## EXERCISE DESCRIPTION
Begin with the first line of the material and copy each line word for word through the line that contains "pitwall('pit_wall', 2.5, PV0+.25, (5.0, .5), 'u', 'padded"; the pictures are left out.

## RECORDS TO USE
>>>

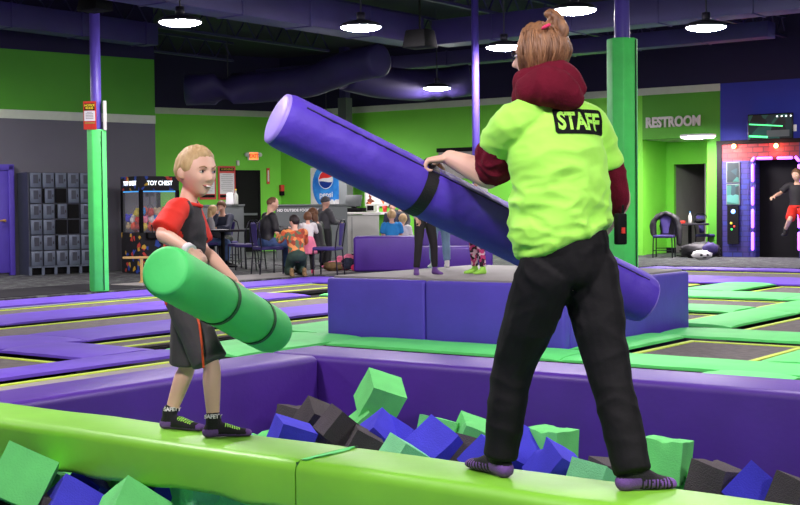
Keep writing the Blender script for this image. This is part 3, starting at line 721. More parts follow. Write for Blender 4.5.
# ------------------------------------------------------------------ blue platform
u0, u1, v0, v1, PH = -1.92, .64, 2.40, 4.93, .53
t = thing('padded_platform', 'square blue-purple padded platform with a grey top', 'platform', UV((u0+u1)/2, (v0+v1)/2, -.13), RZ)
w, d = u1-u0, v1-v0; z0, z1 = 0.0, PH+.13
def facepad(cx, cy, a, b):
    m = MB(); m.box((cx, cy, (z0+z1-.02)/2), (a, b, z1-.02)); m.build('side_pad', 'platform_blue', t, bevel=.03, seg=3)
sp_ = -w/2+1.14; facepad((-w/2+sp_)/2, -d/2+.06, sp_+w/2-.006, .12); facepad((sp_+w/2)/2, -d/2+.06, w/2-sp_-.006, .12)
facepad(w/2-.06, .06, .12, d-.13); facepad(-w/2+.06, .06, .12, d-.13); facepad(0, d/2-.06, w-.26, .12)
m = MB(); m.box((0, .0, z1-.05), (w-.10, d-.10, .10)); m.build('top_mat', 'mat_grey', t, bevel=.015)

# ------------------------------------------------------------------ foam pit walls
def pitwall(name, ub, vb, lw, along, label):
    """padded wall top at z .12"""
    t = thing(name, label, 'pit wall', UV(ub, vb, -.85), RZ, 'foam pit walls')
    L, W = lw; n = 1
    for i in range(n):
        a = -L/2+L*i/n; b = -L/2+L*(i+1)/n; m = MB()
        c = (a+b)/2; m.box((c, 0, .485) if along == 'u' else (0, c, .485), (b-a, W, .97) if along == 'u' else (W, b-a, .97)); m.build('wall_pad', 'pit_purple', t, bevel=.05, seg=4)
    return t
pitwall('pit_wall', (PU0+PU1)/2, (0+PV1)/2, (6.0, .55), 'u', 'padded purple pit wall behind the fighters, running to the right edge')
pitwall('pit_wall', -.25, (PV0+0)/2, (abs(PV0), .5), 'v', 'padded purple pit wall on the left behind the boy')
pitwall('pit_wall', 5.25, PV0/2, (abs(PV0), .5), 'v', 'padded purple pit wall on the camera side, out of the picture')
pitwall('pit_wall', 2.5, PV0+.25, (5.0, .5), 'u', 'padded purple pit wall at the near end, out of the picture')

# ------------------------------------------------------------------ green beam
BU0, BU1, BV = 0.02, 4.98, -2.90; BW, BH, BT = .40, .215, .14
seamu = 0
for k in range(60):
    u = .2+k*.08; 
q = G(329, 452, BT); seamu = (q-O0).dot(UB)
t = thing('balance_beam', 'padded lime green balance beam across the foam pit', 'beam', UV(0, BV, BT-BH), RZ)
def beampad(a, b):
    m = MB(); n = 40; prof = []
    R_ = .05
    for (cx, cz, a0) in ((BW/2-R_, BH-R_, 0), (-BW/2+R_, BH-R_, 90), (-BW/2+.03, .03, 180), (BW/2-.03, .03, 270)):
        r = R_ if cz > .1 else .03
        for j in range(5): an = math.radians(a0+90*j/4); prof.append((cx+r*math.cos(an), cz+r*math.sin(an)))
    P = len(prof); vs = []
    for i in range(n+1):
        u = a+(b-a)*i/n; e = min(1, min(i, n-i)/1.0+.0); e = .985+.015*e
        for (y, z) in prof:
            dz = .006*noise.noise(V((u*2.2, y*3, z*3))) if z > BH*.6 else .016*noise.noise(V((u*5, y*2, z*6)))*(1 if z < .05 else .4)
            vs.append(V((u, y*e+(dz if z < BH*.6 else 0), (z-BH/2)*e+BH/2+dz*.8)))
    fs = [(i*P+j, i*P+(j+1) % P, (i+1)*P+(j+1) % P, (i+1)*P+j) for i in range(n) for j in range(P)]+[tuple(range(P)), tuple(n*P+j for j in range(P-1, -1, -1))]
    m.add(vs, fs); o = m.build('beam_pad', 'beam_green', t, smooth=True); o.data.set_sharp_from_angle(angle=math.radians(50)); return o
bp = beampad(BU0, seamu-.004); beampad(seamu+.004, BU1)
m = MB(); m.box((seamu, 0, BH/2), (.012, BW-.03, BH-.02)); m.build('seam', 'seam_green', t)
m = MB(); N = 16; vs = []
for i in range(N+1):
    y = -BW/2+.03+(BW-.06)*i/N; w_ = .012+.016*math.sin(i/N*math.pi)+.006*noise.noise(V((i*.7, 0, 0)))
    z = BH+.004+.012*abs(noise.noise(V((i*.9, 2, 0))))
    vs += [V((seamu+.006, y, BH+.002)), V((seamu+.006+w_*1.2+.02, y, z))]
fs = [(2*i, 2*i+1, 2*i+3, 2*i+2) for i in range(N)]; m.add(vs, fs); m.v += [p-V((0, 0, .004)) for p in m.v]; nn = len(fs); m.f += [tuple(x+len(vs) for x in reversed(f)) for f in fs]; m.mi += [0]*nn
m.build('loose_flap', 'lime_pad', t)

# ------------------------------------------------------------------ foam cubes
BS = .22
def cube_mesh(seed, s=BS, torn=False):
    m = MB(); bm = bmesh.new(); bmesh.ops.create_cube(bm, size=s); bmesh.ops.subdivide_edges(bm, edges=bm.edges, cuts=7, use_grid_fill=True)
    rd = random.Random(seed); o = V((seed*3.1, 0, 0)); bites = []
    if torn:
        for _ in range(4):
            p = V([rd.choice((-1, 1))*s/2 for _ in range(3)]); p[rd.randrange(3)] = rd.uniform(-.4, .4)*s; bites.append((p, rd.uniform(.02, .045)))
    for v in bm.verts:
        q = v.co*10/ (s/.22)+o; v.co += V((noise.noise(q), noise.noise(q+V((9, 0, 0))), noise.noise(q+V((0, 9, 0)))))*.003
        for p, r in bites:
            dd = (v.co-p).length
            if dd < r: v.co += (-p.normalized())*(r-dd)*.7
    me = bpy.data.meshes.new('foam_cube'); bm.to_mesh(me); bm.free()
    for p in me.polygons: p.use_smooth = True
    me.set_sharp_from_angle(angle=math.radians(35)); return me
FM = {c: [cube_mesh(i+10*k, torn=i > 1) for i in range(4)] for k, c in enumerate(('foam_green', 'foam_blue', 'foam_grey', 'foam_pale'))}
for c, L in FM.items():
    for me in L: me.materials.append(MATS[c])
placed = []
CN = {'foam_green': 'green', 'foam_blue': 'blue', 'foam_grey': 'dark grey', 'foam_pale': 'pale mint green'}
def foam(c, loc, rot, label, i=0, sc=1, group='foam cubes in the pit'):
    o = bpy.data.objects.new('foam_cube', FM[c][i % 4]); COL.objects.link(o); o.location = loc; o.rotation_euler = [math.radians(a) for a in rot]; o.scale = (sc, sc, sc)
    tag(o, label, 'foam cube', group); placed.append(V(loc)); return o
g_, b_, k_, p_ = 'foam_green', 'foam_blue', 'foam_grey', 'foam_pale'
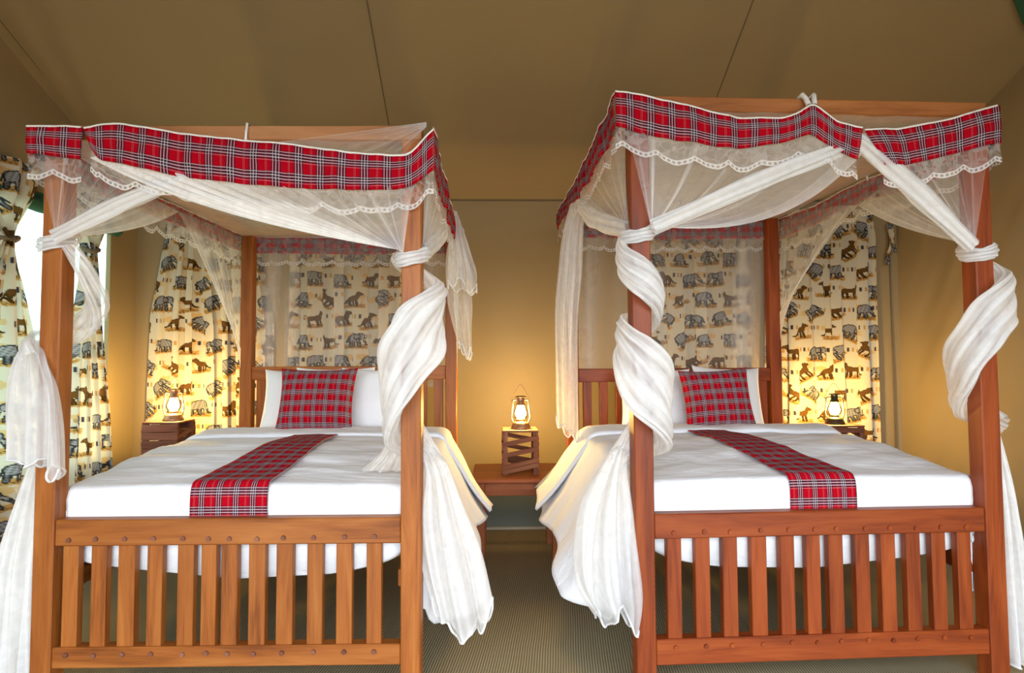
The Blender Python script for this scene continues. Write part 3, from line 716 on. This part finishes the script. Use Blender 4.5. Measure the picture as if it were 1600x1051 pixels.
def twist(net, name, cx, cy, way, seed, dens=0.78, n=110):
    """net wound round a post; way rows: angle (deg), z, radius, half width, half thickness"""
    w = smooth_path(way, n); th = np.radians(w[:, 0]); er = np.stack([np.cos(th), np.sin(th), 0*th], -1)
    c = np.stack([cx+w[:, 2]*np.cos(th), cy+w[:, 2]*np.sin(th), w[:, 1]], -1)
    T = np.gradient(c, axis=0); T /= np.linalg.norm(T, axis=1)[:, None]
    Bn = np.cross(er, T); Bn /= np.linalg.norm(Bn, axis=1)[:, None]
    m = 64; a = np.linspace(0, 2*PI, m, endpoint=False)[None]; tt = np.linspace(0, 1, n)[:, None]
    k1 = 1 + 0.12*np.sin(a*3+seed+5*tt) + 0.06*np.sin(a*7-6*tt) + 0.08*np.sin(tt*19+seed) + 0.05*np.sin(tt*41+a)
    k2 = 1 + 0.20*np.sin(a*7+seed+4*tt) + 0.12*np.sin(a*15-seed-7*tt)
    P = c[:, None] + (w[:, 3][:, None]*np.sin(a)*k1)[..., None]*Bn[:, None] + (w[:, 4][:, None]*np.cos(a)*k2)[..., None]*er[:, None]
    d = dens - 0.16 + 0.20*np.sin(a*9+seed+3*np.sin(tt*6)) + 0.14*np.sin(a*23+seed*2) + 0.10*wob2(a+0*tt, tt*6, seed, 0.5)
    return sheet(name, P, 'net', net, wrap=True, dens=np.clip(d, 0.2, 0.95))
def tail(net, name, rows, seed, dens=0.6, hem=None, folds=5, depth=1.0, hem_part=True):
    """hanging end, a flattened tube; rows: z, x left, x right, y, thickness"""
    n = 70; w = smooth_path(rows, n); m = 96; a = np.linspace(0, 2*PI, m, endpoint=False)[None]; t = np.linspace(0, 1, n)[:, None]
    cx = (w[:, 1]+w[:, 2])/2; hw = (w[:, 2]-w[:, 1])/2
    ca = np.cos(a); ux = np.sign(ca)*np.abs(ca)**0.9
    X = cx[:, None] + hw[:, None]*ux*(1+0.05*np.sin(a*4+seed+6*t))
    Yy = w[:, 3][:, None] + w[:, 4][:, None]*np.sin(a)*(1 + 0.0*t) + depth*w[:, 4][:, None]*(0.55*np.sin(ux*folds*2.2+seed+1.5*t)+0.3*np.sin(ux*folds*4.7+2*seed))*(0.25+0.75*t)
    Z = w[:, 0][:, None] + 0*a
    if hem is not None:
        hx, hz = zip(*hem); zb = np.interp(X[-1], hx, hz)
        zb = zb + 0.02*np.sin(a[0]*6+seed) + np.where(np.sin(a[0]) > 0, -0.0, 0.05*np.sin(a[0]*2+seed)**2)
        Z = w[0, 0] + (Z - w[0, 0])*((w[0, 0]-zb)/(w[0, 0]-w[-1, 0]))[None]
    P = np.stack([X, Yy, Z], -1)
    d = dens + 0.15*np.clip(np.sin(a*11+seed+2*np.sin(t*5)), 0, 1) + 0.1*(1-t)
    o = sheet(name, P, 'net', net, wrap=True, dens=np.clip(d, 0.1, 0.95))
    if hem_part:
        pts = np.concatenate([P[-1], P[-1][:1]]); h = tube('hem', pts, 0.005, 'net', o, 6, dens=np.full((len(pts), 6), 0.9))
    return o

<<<

## RESULT
Keep writing the Blender script for this image. This is part 3, starting at line 721. More parts follow. Write for Blender 4.5.
# ------------------------------------------------------------------ blue platform
u0, u1, v0, v1, PH = -1.92, .64, 2.40, 4.93, .53
t = thing('padded_platform', 'square blue-purple padded platform with a grey top', 'platform', UV((u0+u1)/2, (v0+v1)/2, -.13), RZ)
w, d = u1-u0, v1-v0; z0, z1 = 0.0, PH+.13
def facepad(cx, cy, a, b):
    m = MB(); m.box((cx, cy, (z0+z1-.02)/2), (a, b, z1-.02)); m.build('side_pad', 'platform_blue', t, bevel=.03, seg=3)
sp_ = -w/2+1.14; facepad((-w/2+sp_)/2, -d/2+.06, sp_+w/2-.006, .12); facepad((sp_+w/2)/2, -d/2+.06, w/2-sp_-.006, .12)
facepad(w/2-.06, .06, .12, d-.13); facepad(-w/2+.06, .06, .12, d-.13); facepad(0, d/2-.06, w-.26, .12)
m = MB(); m.box((0, .0, z1-.05), (w-.10, d-.10, .10)); m.build('top_mat', 'mat_grey', t, bevel=.015)

# ------------------------------------------------------------------ foam pit walls
def pitwall(name, ub, vb, lw, along, label):
    """padded wall top at z .12"""
    t = thing(name, label, 'pit wall', UV(ub, vb, -.85), RZ, 'foam pit walls')
    L, W = lw; n = 1
    for i in range(n):
        a = -L/2+L*i/n; b = -L/2+L*(i+1)/n; m = MB()
        c = (a+b)/2; m.box((c, 0, .485) if along == 'u' else (0, c, .485), (b-a, W, .97) if along == 'u' else (W, b-a, .97)); m.build('wall_pad', 'pit_purple', t, bevel=.05, seg=4)
    return t
pitwall('pit_wall', (PU0+PU1)/2, (0+PV1)/2, (6.0, .55), 'u', 'padded purple pit wall behind the fighters, running to the right edge')
pitwall('pit_wall', -.25, (PV0+0)/2, (abs(PV0), .5), 'v', 'padded purple pit wall on the left behind the boy')
pitwall('pit_wall', 5.25, PV0/2, (abs(PV0), .5), 'v', 'padded purple pit wall on the camera side, out of the picture')
pitwall('pit_wall', 2.5, PV0+.25, (5.0, .5), 'u', 'padded purple pit wall at the near end, out of the picture')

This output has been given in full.